Exercise task ▸ Reproduce the lines from the one bearing "dk, smooth=False, bevel=0.0015)" through the one bearing "2.0), (.996, .924)]", inclusive. Copy them exactly; include no other line.

Records with scene code
▶

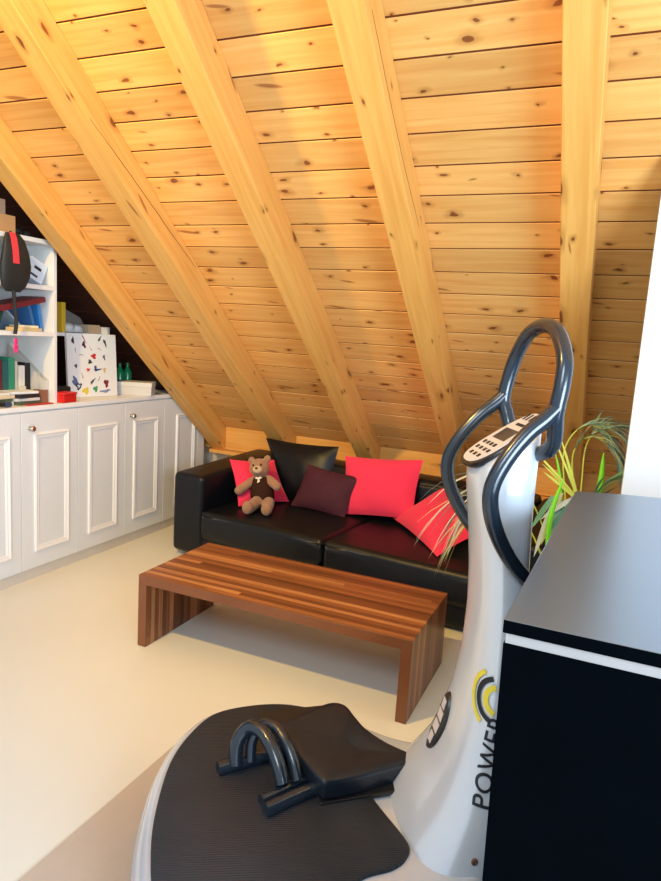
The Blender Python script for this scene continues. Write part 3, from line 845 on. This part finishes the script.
un.build('under_frame', M['black_plastic'], pad, smooth=False, bevel=0.003)
un = MB().box((0, 0, 0), (.24, .26, .010), xf=Matrix.Translation(pl_(-.83, 1.66, .2015)) @ Matrix.Rotation(math.radians(40), 4, 'Z'))
un.build('support_board', M['black_plastic'], pad, smooth=False, bevel=0.003)
MB().tube(crom([pl_(-.565, 1.66, .222), pl_(-.66, 1.578, .222), pl_(-.738, 1.442, .222)], 6), .0195, 16).build('foot_tube', M['grip'], pad)
MB().tube(crom([pl_(-.60, 1.69, .219), pl_(-.69, 1.62, .219), pl_(-.768, 1.472, .219)], 6), .016, 16).build('foot_tube', M['grip'], pad)
MB().tube(crom([pl_(-.80, 1.70, .222), pl_(-.87, 1.625, .222), pl_(-.945, 1.527, .222)], 6), .0195, 16).build('foot_tube', M['grip'], pad)
for dx, dy, r in ((0, 0, .021), (.030, .035, .017)):
    hp = [(-.905, 1.560, .228), (-.912, 1.578, .285), (-.893, 1.603, .325), (-.845, 1.600, .332), (-.795, 1.575, .312), (-.758, 1.552, .278), (-.735, 1.535, .240)]
    MB().tube(crom([pl_(x + dx, y + dy, z) for x, y, z in hp], 7), r, 16).build('bent_handle', M['grip'], pad)

# ------------------------------------------------------------------ tall black cabinet on the right
DZ = 1.12
tp = [(-.1087, .919), (-.073, 1.913), (.0403, 1.9585), (.1429, 1.982), (1.0, 2.01), (1.0, .919)]
dk = empty('black_cabinet', (0.45, 1.45, 0), 'tall black cabinet with a glossy top in the right foreground', 'cabinet')
def dl(p): return [(x - .45, y - 1.45) for x, y in p]
tpm = MB().prism(dl(tp), 2, DZ - .020, DZ); tpm.mi = [1, 0] + [1] * (len(tpm.f) - 2)
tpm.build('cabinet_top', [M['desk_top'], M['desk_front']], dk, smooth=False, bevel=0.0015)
bd_ = [(-.104, .924), (-.069, 1.905), (.042, 1.953), (.144, 1.977), (.996, 2.0), (.996, .924)]
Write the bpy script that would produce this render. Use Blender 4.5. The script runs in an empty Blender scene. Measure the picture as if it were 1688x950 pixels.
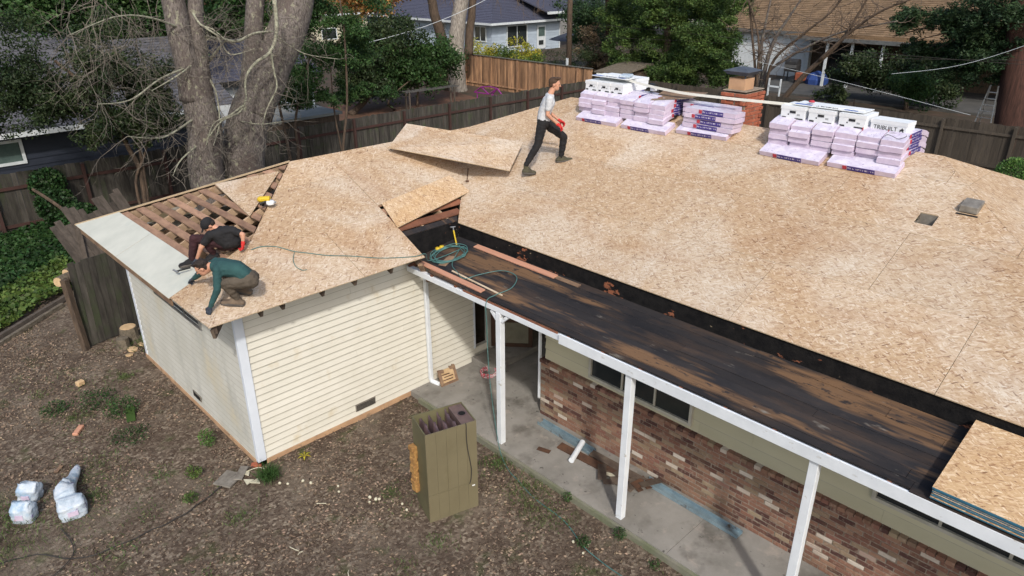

◀

Answer below ▸
tpm.build('cabinet_top', [M['desk_top'], M['desk_front']], dk, smooth=False, bevel=0.0015)
bd_ = [(-.104, .924), (-.069, 1.905), (.042, 1.953), (.144, 1.977), (.996, 2.0), (.996, .924)]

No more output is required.